Fluoro Workmen’s jackets with stuff written on them
This was another odd one. It’s always easy to laugh at a previous decades fashion and a lot of them often end up becoming ironically cool. But I doubt you’re going to see a bearded hipster rocking the flouro workmans jacket with dj names, rave names and much much more written on them. You could tell a lot about somebody from what they had written on their fluoro jacket. What rave they went to regularly, what music they were into, if they had taken way too many drugs and would probably be a bit on the annoying side.

Horns and Whistles
These were only fun if you were the one operating your horn or whistle.  They sounded amazing on the tape packs, they looked good in the videos, but……. Standing next to someone off their heads constantly blowing a very loud horn in your ear, while occasionally offering you a “go” on their sweat dripping horn, was a bit of a buzz kill for the rest of us. But at least it added to the atmosphere and gave your speeding mouth something to do other than chat shit to people until they ran away and hid.

Raving in the nineties

White Gloves
Like a mime artist at the wrong party. White gloves have confused us all since the dawn 90’s hardcore raving. What were they all about. Well probably the visuals, if you were off your head, then glowsticks and white gloves left a trace as they moved, this is possibly were this started, but why it carried on for so long, nobody knows. They even evolved into giant ones for a while, not quite as big as Kenny Everett’s but big enough. But at least with your flouro jacket and white gloves on you weren’t going to get run over if you walked home and you might even find yourself directing traffic into all the wrong places.

Dummies
Did anyone ever dip  them in acid, or was that hippies. Were these just another way of stopping the gurn. Who knows. They popped onto the rave landscape for a few years and then vanished. Luckily for us in the Uk never turning into the EDM predecessor Candy Raver look, which wasn’t a popular game for your tablet (well nearly) but a weird Canadian and American rave look.

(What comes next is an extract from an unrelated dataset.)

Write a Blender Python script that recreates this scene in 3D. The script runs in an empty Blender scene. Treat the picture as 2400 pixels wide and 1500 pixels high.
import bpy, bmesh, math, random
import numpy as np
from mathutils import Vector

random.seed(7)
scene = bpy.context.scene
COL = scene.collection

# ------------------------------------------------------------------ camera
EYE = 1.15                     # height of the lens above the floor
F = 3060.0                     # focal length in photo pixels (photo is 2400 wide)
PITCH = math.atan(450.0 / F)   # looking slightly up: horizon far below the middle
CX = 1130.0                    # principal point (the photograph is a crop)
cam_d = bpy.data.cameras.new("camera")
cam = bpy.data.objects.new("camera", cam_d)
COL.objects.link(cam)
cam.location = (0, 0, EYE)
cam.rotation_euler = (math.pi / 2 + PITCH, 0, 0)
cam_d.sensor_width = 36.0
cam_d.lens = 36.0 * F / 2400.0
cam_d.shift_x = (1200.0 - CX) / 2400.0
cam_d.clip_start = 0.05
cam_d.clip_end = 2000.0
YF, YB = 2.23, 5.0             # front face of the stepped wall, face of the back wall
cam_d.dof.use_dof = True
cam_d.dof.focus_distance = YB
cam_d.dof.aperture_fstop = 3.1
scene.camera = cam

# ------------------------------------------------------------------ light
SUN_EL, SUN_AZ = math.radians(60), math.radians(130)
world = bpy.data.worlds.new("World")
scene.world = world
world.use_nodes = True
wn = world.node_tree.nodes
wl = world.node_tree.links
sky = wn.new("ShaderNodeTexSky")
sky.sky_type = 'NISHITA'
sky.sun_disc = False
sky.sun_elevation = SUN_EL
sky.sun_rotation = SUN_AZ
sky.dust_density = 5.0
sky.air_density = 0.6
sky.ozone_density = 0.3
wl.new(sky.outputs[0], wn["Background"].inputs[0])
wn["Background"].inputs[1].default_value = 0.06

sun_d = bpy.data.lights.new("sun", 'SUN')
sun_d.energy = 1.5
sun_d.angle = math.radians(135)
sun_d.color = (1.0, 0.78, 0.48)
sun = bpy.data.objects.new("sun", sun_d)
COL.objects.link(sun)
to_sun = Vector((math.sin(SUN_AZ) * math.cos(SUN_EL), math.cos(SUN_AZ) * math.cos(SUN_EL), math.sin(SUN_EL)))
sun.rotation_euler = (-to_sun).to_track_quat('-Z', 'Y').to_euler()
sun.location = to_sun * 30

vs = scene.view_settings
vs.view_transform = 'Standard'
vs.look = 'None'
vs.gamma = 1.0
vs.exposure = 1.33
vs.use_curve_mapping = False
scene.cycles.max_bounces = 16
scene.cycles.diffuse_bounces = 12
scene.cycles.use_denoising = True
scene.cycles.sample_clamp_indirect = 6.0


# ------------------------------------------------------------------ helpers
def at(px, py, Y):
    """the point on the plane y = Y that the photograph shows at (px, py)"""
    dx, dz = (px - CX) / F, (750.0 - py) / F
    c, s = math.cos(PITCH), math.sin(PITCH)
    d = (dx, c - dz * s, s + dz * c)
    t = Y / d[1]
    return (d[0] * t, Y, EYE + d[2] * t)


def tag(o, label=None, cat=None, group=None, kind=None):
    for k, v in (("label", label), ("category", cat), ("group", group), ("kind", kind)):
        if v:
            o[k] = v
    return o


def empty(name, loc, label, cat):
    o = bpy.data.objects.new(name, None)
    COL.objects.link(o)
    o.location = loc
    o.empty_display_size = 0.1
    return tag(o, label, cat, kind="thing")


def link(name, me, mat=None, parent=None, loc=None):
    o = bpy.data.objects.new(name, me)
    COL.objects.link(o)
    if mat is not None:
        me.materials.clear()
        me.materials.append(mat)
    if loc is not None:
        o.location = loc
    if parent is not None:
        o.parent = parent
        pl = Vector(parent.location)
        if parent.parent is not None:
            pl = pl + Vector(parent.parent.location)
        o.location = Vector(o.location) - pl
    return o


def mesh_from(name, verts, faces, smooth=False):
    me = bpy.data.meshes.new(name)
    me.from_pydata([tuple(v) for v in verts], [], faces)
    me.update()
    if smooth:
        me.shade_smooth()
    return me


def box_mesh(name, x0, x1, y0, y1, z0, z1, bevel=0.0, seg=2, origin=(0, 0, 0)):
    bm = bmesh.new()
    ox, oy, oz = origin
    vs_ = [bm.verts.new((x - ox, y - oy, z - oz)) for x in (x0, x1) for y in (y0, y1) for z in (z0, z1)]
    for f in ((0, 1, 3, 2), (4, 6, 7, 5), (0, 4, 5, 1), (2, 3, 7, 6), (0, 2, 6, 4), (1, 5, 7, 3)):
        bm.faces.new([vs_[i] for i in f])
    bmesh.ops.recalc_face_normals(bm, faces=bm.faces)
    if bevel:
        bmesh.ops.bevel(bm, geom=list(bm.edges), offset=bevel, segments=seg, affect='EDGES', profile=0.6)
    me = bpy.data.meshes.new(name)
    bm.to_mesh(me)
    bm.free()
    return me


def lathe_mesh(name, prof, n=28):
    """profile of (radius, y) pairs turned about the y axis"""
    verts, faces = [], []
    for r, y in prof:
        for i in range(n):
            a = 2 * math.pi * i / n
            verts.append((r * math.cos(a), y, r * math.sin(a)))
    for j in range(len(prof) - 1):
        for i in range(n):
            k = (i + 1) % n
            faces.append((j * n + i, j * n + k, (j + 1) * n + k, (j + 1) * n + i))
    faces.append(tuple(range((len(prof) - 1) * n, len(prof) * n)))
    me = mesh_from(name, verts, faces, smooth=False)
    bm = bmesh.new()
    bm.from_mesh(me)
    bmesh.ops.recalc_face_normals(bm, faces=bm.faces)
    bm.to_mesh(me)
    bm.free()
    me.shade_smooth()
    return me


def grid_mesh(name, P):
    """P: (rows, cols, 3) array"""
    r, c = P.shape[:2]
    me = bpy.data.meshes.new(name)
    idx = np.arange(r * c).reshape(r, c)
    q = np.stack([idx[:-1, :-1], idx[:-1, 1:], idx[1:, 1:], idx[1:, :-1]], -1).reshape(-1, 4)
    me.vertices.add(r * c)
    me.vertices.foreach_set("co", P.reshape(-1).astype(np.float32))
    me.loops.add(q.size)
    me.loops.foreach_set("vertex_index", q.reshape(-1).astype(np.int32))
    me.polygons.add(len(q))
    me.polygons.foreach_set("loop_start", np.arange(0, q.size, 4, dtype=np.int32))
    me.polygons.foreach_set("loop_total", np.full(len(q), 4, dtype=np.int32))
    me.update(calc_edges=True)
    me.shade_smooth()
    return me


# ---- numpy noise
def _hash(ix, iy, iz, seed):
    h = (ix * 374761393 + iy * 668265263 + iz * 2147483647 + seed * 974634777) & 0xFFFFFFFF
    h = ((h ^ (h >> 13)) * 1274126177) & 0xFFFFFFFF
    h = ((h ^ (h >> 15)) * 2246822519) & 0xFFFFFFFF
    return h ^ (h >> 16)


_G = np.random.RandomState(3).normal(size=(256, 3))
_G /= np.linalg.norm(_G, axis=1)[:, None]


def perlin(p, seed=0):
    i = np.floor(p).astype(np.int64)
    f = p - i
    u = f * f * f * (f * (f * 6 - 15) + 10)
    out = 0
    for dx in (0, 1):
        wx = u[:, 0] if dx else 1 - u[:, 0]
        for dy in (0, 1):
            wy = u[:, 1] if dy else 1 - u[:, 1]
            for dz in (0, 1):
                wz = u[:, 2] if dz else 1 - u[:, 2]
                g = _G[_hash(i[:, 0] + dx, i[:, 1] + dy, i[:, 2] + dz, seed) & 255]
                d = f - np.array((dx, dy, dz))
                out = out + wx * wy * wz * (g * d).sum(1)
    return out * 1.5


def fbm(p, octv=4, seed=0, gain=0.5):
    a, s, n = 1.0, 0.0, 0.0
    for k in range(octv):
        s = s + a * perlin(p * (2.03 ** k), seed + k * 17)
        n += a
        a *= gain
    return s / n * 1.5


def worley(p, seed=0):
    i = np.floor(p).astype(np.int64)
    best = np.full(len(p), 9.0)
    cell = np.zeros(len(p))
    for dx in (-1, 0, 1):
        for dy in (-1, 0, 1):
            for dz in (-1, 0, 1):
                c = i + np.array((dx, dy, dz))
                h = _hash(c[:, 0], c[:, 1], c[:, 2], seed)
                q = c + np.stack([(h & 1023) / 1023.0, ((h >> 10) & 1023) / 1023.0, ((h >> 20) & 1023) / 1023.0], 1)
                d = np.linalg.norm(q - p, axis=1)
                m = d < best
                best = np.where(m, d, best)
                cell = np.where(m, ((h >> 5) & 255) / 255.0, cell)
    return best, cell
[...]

Winding Cassettes that had exploded back up
Cassettes, were great, weren’t they? No of course not they were awful. Terrible hissy quality and your favourite one was always getting eaten by someone’s stereo. “Your stereo ate my tape, have you got a biro?” Having to stick a biro or pencil into one of the tapes holes and wind it endlessly around, until just when you thought it was going to be ok, it all gets caught up and ties itself in some kind of theoretically impossible knot that only stephen Hawkins could sort out. Roll on the indestructible, scratch proof cds that would last a million years.

ravers tape from the nineties

Rave Convoys
Some free party sound systems took the road convoy concept to the next level. Exodus in Luton was always guilty of this, and as your drove around an industrial estate in a 200 car strong convoy with a military vehicle or two at the front, it felt like life had taken a turn for the surreal.  Some parties would announce meet up at areas away from the rave and then when enough cars had arrived, move to the secret party location, strength in numbers. The Police must have thought Mad Max had turned up sometimes as hundreds of cars headed towards them, honking horns and blasting out some crazy music which didn’t sound like anything they’d heard before. The brand new shiny M25 really helped this trend along in the early acid house days.